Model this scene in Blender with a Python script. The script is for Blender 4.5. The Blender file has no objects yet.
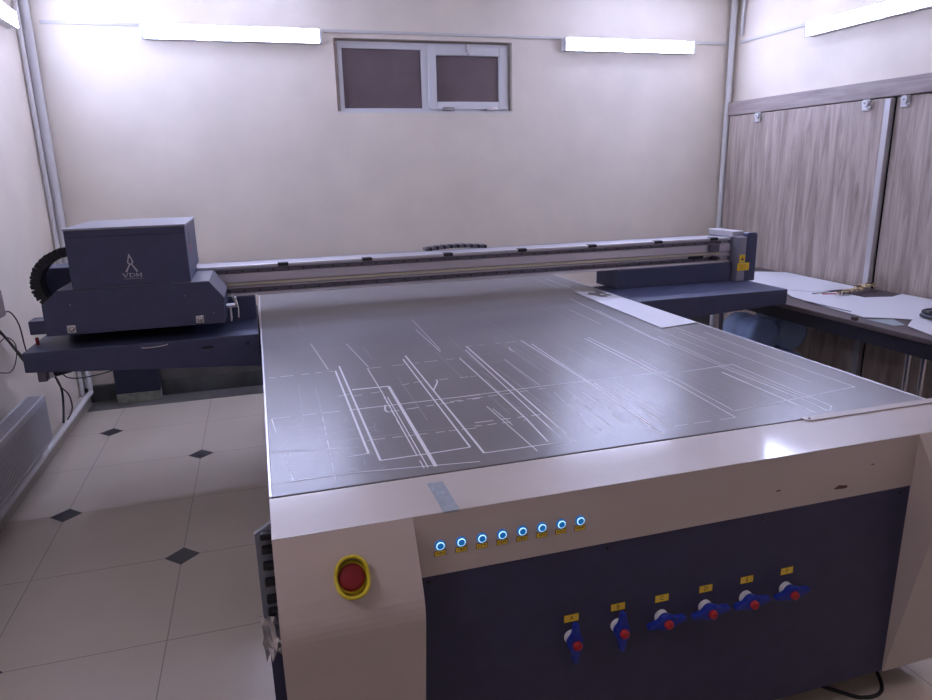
import bpy, bmesh, math, random
from mathutils import Vector, Matrix
C = bpy.context.scene.collection
random.seed(4)
# ---------------------------------------------------------------- camera
yaw, pitch, roll, F, CZ = 0.28635, -0.25841, -0.02307, 687.777, 1.66335
cy, sy, cp, sp, cr, sr = math.cos(yaw), math.sin(yaw), math.cos(pitch), math.sin(pitch), math.cos(roll), math.sin(roll)
fw = Vector((sy*cp, cy*cp, sp)); rt = Vector((cy, -sy, 0)); up = rt.cross(fw)
r2 = cr*rt + sr*up; u2 = -sr*rt + cr*up
cam = bpy.data.cameras.new('camera'); co = bpy.data.objects.new('camera', cam); C.objects.link(co)
m = Matrix((r2, u2, -fw)).transposed().to_4x4(); m.translation = Vector((0, 0, CZ)); co.matrix_world = m
cam.sensor_width = 36; cam.lens = F/932*36; cam.clip_start = .02; cam.clip_end = 60
S = bpy.context.scene; S.camera = co
S.view_settings.view_transform = 'Standard'; S.view_settings.look = 'None'
S.view_settings.gamma = 1; S.view_settings.use_curve_mapping = False
S.view_settings.exposure = 1.45
# ---------------------------------------------------------------- materials
def mat(name, col, rough=.5, metal=0, spec=.5, noise=0, nscale=8, bump=0, bscale=60, emit=None, es=0, trans=0, ior=1.45, stretch=None, coat=0, alpha=1, coatr=.1):
    M = bpy.data.materials.new(name); M.use_nodes = True; N = M.node_tree.nodes; K = M.node_tree.links
    b = N['Principled BSDF']; b.inputs['Base Color'].default_value = (*col, 1); b.inputs['Roughness'].default_value = rough
    b.inputs['Metallic'].default_value = metal; b.inputs['Specular IOR Level'].default_value = spec
    b.inputs['Transmission Weight'].default_value = trans; b.inputs['IOR'].default_value = ior
    b.inputs['Coat Weight'].default_value = coat; b.inputs['Coat Roughness'].default_value = coatr; b.inputs['Alpha'].default_value = alpha
    tc = N.new('ShaderNodeTexCoord'); mp = N.new('ShaderNodeMapping'); K.new(tc.outputs['Object'], mp.inputs[0])
    if stretch: mp.inputs['Scale'].default_value = stretch
    if noise:
        n = N.new('ShaderNodeTexNoise'); n.inputs['Scale'].default_value = nscale; n.inputs['Detail'].default_value = 5
        K.new(mp.outputs[0], n.inputs['Vector'])
        r = N.new('ShaderNodeValToRGB'); K.new(n.outputs['Fac'], r.inputs[0])
        r.color_ramp.elements[0].position = .3; r.color_ramp.elements[1].position = .7
        r.color_ramp.elements[0].color = (*[c*(1-noise) for c in col], 1); r.color_ramp.elements[1].color = (*[min(1, c*(1+noise)) for c in col], 1)
        K.new(r.outputs[0], b.inputs['Base Color'])
    if bump:
        n = N.new('ShaderNodeTexNoise'); n.inputs['Scale'].default_value = bscale; n.inputs['Detail'].default_value = 3
        K.new(mp.outputs[0], n.inputs['Vector'])
        bp = N.new('ShaderNodeBump'); bp.inputs['Strength'].default_value = bump; bp.inputs['Distance'].default_value = .003
        K.new(n.outputs['Fac'], bp.inputs['Height']); K.new(bp.outputs[0], b.inputs['Normal'])
    if emit: b.inputs['Emission Color'].default_value = (*emit, 1); b.inputs['Emission Strength'].default_value = es
    return M
class Nd:
    def __init__(s, M): s.N = M.node_tree.nodes; s.K = M.node_tree.links
    def m(s, op, a, b=None, c=None):
        n = s.N.new('ShaderNodeMath'); n.operation = op
        for i, v in enumerate((a, b, c)):
            if v is None: continue
            if isinstance(v, (int, float)): n.inputs[i].default_value = v
            else: s.K.new(v, n.inputs[i])
        return n.outputs[0]
    def mix(s, f, a, b):
        n = s.N.new('ShaderNodeMix'); n.data_type = 'RGBA'
        for i, v in ((0, f), (6, a), (7, b)):
            if isinstance(v, (int, float)): n.inputs[i].default_value = v
            elif isinstance(v, tuple): n.inputs[i].default_value = (*v, 1)
            else: s.K.new(v, n.inputs[i])
        return n.outputs[2]
wallm = mat('wall_paint', (.77, .69, .59), .62, noise=.05, nscale=3, bump=.25, bscale=180)
ceilm = mat('ceiling_paint', (.85, .82, .78), .8)
# --- floor: 60 cm cream tiles with dark diamonds on alternate corners
T, XA, Y0 = .6067, -.4653, 2.4209
floorm = mat('floor_tiles', (.5, .45, .4), .28, bump=.03, bscale=12); g = Nd(floorm)
geo = g.N.new('ShaderNodeNewGeometry'); sx = g.N.new('ShaderNodeSeparateXYZ'); g.K.new(geo.outputs['Position'], sx.inputs[0])
u = g.m('DIVIDE', g.m('SUBTRACT', sx.outputs[0], XA), T); v = g.m('DIVIDE', g.m('SUBTRACT', sx.outputs[1], Y0+T), T)
ru = g.m('ROUND', u); rv = g.m('ROUND', v); du = g.m('ABSOLUTE', g.m('SUBTRACT', u, ru)); dv = g.m('ABSOLUTE', g.m('SUBTRACT', v, rv))
even = g.m('LESS_THAN', g.m('ABSOLUTE', g.m('SUBTRACT', g.m('FLOORED_MODULO', g.m('ADD', ru, rv), 2.0), 0.0)), .5)
dia = g.m('MULTIPLY', g.m('LESS_THAN', g.m('ADD', du, dv), .125), even)
grout = g.m('LESS_THAN', g.m('MINIMUM', du, dv), .0036)
n1 = g.N.new('ShaderNodeTexNoise'); n1.inputs['Scale'].default_value = 2.2; n1.inputs['Detail'].default_value = 6; g.K.new(geo.outputs['Position'], n1.inputs['Vector'])
base = g.mix(n1.outputs['Fac'], (.52, .445, .36), (.64, .565, .47))
cl = g.mix(g.m('MULTIPLY', grout, .6), base, (.13, .11, .10))
cl = g.mix(dia, cl, (.035, .035, .045)); g.K.new(cl, g.N['Principled BSDF'].inputs['Base Color'])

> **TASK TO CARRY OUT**
Retype everything in the material word for word, minus pictures.

> **REPLY TO THE TASK**
Model this scene in Blender with a Python script. The script is for Blender 4.5. The Blender file has no objects yet.
import bpy, bmesh, math, random
from mathutils import Vector, Matrix
C = bpy.context.scene.collection
random.seed(4)
# ---------------------------------------------------------------- camera
yaw, pitch, roll, F, CZ = 0.28635, -0.25841, -0.02307, 687.777, 1.66335
cy, sy, cp, sp, cr, sr = math.cos(yaw), math.sin(yaw), math.cos(pitch), math.sin(pitch), math.cos(roll), math.sin(roll)
fw = Vector((sy*cp, cy*cp, sp)); rt = Vector((cy, -sy, 0)); up = rt.cross(fw)
r2 = cr*rt + sr*up; u2 = -sr*rt + cr*up
cam = bpy.data.cameras.new('camera'); co = bpy.data.objects.new('camera', cam); C.objects.link(co)
m = Matrix((r2, u2, -fw)).transposed().to_4x4(); m.translation = Vector((0, 0, CZ)); co.matrix_world = m
cam.sensor_width = 36; cam.lens = F/932*36; cam.clip_start = .02; cam.clip_end = 60
S = bpy.context.scene; S.camera = co
S.view_settings.view_transform = 'Standard'; S.view_settings.look = 'None'
S.view_settings.gamma = 1; S.view_settings.use_curve_mapping = False
S.view_settings.exposure = 1.45
# ---------------------------------------------------------------- materials
def mat(name, col, rough=.5, metal=0, spec=.5, noise=0, nscale=8, bump=0, bscale=60, emit=None, es=0, trans=0, ior=1.45, stretch=None, coat=0, alpha=1, coatr=.1):
    M = bpy.data.materials.new(name); M.use_nodes = True; N = M.node_tree.nodes; K = M.node_tree.links
    b = N['Principled BSDF']; b.inputs['Base Color'].default_value = (*col, 1); b.inputs['Roughness'].default_value = rough
    b.inputs['Metallic'].default_value = metal; b.inputs['Specular IOR Level'].default_value = spec
    b.inputs['Transmission Weight'].default_value = trans; b.inputs['IOR'].default_value = ior
    b.inputs['Coat Weight'].default_value = coat; b.inputs['Coat Roughness'].default_value = coatr; b.inputs['Alpha'].default_value = alpha
    tc = N.new('ShaderNodeTexCoord'); mp = N.new('ShaderNodeMapping'); K.new(tc.outputs['Object'], mp.inputs[0])
    if stretch: mp.inputs['Scale'].default_value = stretch
    if noise:
        n = N.new('ShaderNodeTexNoise'); n.inputs['Scale'].default_value = nscale; n.inputs['Detail'].default_value = 5
        K.new(mp.outputs[0], n.inputs['Vector'])
        r = N.new('ShaderNodeValToRGB'); K.new(n.outputs['Fac'], r.inputs[0])
        r.color_ramp.elements[0].position = .3; r.color_ramp.elements[1].position = .7
        r.color_ramp.elements[0].color = (*[c*(1-noise) for c in col], 1); r.color_ramp.elements[1].color = (*[min(1, c*(1+noise)) for c in col], 1)
        K.new(r.outputs[0], b.inputs['Base Color'])
    if bump:
        n = N.new('ShaderNodeTexNoise'); n.inputs['Scale'].default_value = bscale; n.inputs['Detail'].default_value = 3
        K.new(mp.outputs[0], n.inputs['Vector'])
        bp = N.new('ShaderNodeBump'); bp.inputs['Strength'].default_value = bump; bp.inputs['Distance'].default_value = .003
        K.new(n.outputs['Fac'], bp.inputs['Height']); K.new(bp.outputs[0], b.inputs['Normal'])
    if emit: b.inputs['Emission Color'].default_value = (*emit, 1); b.inputs['Emission Strength'].default_value = es
    return M
class Nd:
    def __init__(s, M): s.N = M.node_tree.nodes; s.K = M.node_tree.links
    def m(s, op, a, b=None, c=None):
        n = s.N.new('ShaderNodeMath'); n.operation = op
        for i, v in enumerate((a, b, c)):
            if v is None: continue
            if isinstance(v, (int, float)): n.inputs[i].default_value = v
            else: s.K.new(v, n.inputs[i])
        return n.outputs[0]
    def mix(s, f, a, b):
        n = s.N.new('ShaderNodeMix'); n.data_type = 'RGBA'
        for i, v in ((0, f), (6, a), (7, b)):
            if isinstance(v, (int, float)): n.inputs[i].default_value = v
            elif isinstance(v, tuple): n.inputs[i].default_value = (*v, 1)
            else: s.K.new(v, n.inputs[i])
        return n.outputs[2]
wallm = mat('wall_paint', (.77, .69, .59), .62, noise=.05, nscale=3, bump=.25, bscale=180)
ceilm = mat('ceiling_paint', (.85, .82, .78), .8)
# --- floor: 60 cm cream tiles with dark diamonds on alternate corners
T, XA, Y0 = .6067, -.4653, 2.4209
floorm = mat('floor_tiles', (.5, .45, .4), .28, bump=.03, bscale=12); g = Nd(floorm)
geo = g.N.new('ShaderNodeNewGeometry'); sx = g.N.new('ShaderNodeSeparateXYZ'); g.K.new(geo.outputs['Position'], sx.inputs[0])
u = g.m('DIVIDE', g.m('SUBTRACT', sx.outputs[0], XA), T); v = g.m('DIVIDE', g.m('SUBTRACT', sx.outputs[1], Y0+T), T)
ru = g.m('ROUND', u); rv = g.m('ROUND', v); du = g.m('ABSOLUTE', g.m('SUBTRACT', u, ru)); dv = g.m('ABSOLUTE', g.m('SUBTRACT', v, rv))
even = g.m('LESS_THAN', g.m('ABSOLUTE', g.m('SUBTRACT', g.m('FLOORED_MODULO', g.m('ADD', ru, rv), 2.0), 0.0)), .5)
dia = g.m('MULTIPLY', g.m('LESS_THAN', g.m('ADD', du, dv), .125), even)
grout = g.m('LESS_THAN', g.m('MINIMUM', du, dv), .0036)
n1 = g.N.new('ShaderNodeTexNoise'); n1.inputs['Scale'].default_value = 2.2; n1.inputs['Detail'].default_value = 6; g.K.new(geo.outputs['Position'], n1.inputs['Vector'])
base = g.mix(n1.outputs['Fac'], (.52, .445, .36), (.64, .565, .47))
cl = g.mix(g.m('MULTIPLY', grout, .6), base, (.13, .11, .10))
cl = g.mix(dia, cl, (.035, .035, .045)); g.K.new(cl, g.N['Principled BSDF'].inputs['Base Color'])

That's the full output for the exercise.